═══ Provided data

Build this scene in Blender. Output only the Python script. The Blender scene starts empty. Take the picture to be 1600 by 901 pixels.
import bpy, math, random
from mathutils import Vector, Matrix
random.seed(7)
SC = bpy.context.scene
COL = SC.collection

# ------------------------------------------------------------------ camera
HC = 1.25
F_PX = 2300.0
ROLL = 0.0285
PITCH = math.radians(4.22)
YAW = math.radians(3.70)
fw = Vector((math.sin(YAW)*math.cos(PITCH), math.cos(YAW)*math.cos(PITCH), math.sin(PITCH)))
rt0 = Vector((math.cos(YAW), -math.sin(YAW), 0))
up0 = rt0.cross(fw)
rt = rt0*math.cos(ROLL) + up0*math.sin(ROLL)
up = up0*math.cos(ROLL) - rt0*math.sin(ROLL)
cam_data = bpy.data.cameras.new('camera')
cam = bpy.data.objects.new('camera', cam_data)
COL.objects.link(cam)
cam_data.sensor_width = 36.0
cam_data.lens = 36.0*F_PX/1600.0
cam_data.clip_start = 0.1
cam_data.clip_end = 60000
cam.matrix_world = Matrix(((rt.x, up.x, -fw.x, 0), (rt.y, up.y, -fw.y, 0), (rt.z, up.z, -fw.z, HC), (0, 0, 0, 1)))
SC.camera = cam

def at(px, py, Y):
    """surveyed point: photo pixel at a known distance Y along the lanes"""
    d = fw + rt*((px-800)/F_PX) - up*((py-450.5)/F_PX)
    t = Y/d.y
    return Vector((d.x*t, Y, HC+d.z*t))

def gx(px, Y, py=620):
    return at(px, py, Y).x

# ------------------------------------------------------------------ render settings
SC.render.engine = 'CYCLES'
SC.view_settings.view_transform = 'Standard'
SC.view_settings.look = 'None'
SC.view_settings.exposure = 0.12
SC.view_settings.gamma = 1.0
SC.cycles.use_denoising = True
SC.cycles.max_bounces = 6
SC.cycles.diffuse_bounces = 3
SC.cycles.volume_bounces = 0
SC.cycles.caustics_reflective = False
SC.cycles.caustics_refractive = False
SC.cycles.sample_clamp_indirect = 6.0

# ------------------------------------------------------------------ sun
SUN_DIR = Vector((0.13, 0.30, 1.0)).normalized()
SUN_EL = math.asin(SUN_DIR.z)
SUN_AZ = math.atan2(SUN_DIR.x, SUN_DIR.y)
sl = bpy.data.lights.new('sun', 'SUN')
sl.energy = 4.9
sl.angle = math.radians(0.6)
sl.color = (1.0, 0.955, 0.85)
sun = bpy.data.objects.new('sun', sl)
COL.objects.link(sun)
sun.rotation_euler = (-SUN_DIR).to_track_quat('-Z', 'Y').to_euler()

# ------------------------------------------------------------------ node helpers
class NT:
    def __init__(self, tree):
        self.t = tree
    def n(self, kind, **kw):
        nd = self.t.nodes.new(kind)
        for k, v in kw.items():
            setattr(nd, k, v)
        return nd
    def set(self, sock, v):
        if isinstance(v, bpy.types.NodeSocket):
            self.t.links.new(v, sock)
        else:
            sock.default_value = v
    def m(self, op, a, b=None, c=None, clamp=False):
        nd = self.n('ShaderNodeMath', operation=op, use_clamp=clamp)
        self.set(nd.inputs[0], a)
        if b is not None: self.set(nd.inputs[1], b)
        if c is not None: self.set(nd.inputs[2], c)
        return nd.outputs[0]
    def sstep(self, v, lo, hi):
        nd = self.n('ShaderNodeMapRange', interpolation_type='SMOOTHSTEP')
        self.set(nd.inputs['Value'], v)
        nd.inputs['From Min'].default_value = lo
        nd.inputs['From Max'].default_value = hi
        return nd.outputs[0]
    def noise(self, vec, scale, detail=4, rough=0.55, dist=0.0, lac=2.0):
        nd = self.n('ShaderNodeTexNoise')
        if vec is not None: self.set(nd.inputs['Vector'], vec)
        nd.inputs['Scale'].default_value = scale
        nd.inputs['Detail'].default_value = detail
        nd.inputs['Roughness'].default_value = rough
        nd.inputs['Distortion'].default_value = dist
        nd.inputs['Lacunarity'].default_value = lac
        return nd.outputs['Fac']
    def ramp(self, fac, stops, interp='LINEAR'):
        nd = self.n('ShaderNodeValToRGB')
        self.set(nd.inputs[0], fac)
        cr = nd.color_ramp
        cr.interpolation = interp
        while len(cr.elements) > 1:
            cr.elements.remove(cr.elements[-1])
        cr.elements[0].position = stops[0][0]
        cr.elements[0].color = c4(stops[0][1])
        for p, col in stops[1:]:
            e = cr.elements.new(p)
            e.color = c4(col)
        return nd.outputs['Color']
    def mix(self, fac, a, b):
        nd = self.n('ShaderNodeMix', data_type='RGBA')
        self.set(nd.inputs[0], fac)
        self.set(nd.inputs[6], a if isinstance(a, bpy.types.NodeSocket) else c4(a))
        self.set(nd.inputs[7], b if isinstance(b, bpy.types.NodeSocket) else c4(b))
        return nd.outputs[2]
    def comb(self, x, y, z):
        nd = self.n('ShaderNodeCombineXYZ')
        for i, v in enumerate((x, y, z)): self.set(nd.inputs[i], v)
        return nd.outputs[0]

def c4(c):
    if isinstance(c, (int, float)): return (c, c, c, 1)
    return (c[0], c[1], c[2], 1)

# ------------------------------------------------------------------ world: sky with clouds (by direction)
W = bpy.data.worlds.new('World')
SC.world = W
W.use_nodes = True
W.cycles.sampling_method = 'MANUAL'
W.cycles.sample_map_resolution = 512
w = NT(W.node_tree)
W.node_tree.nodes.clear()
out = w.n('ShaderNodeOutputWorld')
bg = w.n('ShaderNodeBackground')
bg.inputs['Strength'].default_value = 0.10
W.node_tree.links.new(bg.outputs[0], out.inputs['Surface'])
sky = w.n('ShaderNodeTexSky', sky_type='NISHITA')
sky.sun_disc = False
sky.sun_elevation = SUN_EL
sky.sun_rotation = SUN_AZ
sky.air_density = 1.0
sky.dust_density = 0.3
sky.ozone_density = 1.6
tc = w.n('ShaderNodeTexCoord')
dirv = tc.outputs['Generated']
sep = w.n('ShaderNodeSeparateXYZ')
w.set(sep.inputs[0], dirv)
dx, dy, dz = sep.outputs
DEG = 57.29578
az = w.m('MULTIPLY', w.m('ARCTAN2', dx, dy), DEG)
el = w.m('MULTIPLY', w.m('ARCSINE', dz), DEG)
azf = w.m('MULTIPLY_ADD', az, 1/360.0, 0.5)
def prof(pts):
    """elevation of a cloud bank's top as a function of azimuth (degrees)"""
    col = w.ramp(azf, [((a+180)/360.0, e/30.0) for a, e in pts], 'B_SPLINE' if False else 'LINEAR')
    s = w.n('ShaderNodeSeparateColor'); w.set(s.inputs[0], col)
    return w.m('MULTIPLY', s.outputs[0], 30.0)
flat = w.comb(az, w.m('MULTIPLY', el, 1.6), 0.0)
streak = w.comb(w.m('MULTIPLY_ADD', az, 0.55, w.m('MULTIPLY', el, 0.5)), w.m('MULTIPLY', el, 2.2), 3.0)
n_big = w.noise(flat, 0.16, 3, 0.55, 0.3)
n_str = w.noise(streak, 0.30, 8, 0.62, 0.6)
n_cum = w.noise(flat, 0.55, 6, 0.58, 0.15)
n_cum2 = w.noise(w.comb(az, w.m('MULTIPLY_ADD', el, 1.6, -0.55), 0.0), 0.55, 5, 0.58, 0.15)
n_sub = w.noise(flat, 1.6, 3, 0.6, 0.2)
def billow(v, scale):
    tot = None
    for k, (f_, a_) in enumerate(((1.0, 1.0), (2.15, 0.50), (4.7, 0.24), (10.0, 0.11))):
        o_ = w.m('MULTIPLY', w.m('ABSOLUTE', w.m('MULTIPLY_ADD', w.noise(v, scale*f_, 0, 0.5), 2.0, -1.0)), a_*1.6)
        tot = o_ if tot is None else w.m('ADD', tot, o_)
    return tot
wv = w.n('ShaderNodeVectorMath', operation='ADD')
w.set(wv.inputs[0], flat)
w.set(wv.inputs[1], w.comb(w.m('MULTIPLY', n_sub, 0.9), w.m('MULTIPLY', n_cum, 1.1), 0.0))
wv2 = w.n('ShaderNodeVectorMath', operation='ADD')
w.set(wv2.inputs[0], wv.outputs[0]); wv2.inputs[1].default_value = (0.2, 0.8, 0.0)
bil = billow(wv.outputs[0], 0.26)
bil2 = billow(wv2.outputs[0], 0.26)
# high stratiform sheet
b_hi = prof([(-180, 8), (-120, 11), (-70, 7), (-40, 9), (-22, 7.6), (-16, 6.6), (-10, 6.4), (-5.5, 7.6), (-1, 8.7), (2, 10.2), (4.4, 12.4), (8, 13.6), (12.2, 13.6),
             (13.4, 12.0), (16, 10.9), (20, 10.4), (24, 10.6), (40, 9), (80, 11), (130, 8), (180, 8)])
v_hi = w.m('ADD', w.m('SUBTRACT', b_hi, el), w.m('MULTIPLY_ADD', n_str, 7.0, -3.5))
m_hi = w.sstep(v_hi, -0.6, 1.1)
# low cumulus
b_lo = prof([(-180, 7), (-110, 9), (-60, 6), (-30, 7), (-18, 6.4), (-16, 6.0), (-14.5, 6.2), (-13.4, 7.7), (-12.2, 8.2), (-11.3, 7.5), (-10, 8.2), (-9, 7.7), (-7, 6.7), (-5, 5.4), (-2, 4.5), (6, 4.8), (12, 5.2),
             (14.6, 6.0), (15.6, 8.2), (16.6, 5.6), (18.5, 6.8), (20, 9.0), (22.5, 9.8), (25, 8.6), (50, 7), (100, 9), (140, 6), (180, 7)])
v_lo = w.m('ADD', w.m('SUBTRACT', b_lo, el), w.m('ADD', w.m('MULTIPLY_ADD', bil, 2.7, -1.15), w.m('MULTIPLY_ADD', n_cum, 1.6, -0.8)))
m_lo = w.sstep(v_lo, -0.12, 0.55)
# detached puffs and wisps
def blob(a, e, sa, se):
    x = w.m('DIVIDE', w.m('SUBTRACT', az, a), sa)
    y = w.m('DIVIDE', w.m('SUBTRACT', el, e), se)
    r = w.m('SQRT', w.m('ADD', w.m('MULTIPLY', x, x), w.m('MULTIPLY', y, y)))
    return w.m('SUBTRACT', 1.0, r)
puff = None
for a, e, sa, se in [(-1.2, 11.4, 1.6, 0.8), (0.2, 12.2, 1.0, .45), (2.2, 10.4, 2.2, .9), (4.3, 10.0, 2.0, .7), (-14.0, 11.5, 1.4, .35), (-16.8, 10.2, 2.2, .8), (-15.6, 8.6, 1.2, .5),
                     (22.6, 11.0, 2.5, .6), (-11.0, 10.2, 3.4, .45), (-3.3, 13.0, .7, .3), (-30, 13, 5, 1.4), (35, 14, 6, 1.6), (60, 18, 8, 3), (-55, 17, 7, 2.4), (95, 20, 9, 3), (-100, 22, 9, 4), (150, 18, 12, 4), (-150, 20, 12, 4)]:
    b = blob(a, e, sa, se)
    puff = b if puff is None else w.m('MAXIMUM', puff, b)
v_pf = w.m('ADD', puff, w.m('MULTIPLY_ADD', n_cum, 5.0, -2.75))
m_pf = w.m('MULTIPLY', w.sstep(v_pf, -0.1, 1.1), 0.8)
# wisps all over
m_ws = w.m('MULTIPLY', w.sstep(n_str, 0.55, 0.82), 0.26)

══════

**Stated exercise**
Up to and including the line with "COL = SC.collection", repeat the data exactly, starting from its first line; nothing else belongs in the response.

**Exercise output**
Build this scene in Blender. Output only the Python script. The Blender scene starts empty. Take the picture to be 1600 by 901 pixels.
import bpy, math, random
from mathutils import Vector, Matrix
random.seed(7)
SC = bpy.context.scene
COL = SC.collection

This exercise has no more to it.